#### Record excerpts ####
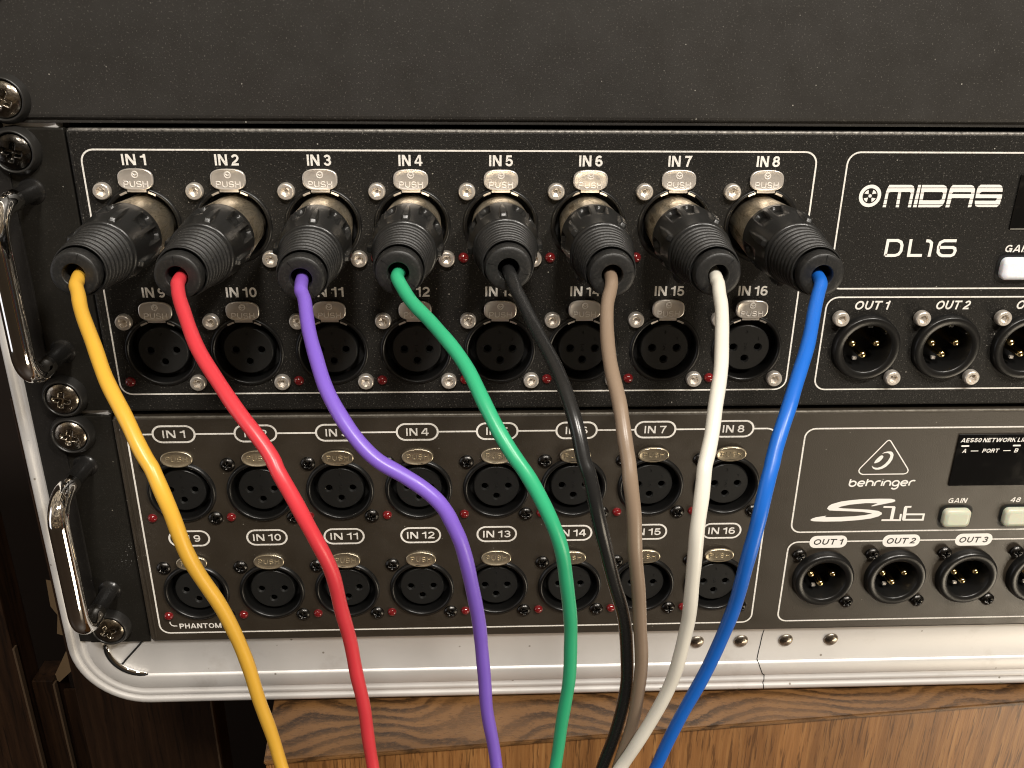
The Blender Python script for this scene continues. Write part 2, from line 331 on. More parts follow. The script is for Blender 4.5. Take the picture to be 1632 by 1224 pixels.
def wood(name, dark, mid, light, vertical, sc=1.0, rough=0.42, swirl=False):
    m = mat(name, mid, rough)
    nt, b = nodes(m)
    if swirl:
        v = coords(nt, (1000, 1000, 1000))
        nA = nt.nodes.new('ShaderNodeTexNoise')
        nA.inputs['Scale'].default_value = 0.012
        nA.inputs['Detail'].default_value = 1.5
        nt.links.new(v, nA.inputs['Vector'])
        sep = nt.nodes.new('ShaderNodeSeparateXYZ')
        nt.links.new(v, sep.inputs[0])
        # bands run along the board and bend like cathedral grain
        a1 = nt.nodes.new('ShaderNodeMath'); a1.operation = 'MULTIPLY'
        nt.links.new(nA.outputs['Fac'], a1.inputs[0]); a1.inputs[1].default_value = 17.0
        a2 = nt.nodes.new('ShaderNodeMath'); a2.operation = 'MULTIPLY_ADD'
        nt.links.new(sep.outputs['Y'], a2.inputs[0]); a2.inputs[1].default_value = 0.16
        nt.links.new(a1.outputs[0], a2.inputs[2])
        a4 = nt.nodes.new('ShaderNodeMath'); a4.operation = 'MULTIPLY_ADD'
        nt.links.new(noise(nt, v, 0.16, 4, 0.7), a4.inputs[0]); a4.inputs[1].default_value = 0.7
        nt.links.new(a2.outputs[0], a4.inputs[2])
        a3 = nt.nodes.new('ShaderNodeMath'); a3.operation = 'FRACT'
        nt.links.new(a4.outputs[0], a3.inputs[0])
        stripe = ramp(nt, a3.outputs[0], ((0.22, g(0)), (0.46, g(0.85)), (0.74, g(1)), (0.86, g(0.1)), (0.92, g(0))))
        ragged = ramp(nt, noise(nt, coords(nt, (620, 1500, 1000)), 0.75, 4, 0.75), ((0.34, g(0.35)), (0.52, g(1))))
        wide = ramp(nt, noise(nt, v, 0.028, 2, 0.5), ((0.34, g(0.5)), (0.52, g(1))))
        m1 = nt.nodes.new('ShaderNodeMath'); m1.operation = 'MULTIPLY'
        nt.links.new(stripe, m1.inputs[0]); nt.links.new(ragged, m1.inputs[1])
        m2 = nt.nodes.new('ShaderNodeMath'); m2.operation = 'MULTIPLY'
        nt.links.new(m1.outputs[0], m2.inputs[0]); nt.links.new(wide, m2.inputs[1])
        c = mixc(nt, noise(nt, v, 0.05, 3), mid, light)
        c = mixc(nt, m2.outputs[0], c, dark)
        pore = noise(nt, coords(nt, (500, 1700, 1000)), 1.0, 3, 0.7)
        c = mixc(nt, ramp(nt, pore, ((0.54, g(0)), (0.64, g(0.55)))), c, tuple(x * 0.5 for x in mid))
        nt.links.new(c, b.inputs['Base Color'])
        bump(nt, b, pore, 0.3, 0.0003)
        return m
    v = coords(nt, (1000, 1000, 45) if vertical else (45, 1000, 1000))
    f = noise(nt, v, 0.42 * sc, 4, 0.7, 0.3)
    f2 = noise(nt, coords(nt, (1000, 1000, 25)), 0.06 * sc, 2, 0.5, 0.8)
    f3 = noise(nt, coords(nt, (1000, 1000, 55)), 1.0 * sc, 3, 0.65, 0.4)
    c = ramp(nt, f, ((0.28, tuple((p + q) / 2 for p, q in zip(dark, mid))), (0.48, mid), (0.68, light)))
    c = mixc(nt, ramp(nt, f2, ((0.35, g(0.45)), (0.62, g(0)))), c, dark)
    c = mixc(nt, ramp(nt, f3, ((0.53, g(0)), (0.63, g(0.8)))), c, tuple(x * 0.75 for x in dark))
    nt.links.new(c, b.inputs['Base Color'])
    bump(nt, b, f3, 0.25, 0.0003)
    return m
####
#### Record excerpts ####
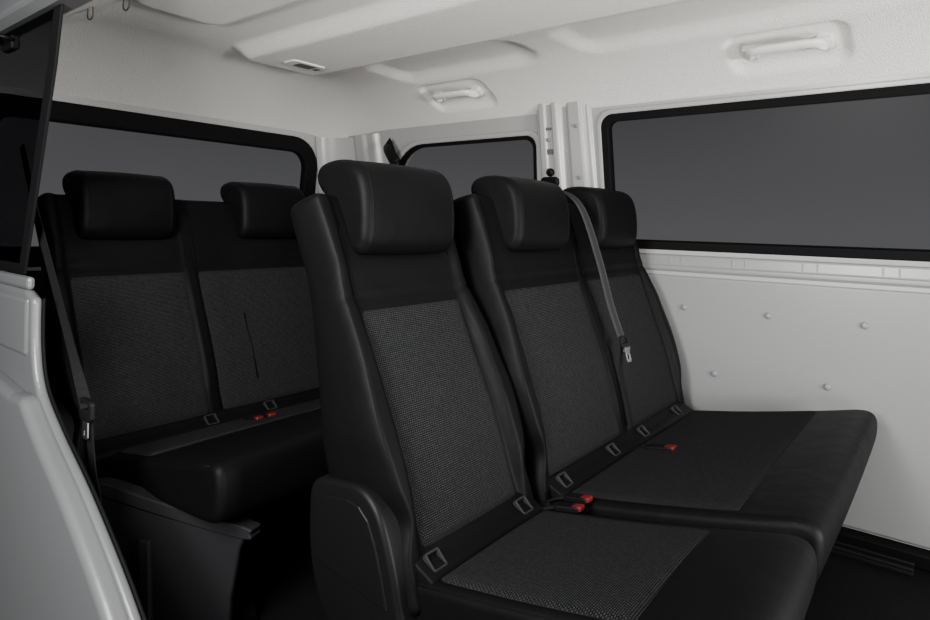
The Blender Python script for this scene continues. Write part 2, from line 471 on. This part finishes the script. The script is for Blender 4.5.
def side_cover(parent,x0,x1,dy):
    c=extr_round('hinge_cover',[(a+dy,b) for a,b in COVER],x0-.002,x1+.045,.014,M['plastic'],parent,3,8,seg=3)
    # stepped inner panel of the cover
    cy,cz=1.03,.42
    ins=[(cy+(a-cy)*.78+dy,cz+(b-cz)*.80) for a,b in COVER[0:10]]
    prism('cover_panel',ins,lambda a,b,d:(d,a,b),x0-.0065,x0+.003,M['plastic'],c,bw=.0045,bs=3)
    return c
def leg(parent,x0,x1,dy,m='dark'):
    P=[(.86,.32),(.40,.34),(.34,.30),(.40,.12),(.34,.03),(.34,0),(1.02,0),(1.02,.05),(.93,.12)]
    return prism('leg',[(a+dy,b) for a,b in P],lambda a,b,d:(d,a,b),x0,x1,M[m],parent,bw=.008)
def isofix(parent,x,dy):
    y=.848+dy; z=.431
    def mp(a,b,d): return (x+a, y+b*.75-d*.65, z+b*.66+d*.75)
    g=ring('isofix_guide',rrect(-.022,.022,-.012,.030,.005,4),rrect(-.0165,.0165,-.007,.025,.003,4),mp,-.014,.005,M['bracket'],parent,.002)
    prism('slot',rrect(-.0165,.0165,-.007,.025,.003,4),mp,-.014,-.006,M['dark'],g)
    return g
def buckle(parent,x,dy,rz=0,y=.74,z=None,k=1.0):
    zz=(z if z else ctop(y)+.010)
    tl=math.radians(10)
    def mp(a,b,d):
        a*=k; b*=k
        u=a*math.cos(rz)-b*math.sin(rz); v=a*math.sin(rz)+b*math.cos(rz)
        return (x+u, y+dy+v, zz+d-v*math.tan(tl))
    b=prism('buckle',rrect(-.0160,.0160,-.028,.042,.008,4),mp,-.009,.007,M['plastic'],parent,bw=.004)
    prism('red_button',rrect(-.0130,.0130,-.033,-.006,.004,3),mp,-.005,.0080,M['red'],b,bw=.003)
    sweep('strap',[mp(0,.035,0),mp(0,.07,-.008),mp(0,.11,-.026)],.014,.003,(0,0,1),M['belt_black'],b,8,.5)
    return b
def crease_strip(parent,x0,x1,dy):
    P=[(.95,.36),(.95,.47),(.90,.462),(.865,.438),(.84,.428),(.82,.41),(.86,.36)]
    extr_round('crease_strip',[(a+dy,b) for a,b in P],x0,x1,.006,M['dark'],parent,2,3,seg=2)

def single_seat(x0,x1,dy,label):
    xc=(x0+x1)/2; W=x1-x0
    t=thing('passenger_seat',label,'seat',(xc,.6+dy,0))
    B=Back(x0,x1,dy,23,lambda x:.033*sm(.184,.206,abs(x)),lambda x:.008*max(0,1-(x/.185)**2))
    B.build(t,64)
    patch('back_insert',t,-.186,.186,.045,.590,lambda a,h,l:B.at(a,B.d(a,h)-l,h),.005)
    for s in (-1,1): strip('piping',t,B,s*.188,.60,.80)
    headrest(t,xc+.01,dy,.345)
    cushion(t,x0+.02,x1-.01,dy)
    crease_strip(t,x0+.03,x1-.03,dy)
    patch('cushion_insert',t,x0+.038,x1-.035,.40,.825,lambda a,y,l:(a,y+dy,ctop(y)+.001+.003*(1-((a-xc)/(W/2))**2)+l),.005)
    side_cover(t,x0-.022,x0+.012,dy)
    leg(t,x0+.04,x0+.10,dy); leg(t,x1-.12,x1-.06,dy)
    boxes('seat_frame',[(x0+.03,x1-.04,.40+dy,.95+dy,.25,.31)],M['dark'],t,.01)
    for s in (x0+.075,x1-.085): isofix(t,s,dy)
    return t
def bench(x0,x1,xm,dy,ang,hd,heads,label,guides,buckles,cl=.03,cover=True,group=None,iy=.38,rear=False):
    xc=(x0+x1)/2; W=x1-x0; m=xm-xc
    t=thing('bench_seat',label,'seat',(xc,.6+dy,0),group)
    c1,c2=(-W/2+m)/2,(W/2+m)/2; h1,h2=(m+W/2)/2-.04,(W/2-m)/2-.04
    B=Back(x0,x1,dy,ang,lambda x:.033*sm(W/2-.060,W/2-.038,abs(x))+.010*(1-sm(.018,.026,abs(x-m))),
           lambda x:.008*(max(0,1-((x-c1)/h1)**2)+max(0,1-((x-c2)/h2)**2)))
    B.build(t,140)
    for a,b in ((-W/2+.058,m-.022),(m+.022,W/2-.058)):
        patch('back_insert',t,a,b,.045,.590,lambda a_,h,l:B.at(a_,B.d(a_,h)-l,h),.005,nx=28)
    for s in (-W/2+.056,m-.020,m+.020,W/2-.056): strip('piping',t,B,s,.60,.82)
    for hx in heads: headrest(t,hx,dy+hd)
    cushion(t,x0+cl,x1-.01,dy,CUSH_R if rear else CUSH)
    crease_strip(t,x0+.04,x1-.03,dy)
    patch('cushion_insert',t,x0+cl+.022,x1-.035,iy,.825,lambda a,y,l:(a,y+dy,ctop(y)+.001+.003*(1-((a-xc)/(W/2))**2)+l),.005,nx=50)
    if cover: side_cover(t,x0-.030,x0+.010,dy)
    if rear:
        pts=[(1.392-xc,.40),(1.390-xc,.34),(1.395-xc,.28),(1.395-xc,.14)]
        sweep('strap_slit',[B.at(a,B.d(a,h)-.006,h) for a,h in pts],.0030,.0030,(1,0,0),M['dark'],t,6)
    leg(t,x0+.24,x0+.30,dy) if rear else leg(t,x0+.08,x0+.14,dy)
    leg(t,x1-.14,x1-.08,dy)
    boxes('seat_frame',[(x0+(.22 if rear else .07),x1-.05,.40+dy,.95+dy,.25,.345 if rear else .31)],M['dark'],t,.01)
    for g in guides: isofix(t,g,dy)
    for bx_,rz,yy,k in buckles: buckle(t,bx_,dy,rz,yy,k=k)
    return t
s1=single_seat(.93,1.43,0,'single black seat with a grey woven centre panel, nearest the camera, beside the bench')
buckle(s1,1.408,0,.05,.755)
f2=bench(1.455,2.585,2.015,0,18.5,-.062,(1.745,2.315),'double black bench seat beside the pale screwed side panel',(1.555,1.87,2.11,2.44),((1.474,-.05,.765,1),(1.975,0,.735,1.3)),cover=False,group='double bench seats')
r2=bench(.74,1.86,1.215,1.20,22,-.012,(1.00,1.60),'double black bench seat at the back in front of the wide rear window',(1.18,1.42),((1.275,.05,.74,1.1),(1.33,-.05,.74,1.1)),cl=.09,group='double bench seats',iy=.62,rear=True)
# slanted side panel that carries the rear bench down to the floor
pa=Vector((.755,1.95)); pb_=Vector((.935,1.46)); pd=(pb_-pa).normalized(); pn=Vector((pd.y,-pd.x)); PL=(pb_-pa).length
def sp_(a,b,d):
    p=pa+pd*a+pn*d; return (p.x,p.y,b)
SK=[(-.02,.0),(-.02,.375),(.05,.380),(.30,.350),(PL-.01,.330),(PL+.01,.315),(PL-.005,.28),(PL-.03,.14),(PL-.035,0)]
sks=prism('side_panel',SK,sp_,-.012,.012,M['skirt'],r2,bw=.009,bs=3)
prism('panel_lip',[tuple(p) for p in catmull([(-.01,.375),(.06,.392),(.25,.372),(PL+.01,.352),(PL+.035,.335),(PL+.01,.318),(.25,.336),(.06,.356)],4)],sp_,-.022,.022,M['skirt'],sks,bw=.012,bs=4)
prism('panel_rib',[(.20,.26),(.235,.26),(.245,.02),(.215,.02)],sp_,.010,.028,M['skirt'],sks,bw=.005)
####
Instructions for the task:
What is the number of lines in this material that hold the string "Write"? Answer with that number only.

Response to this task:
2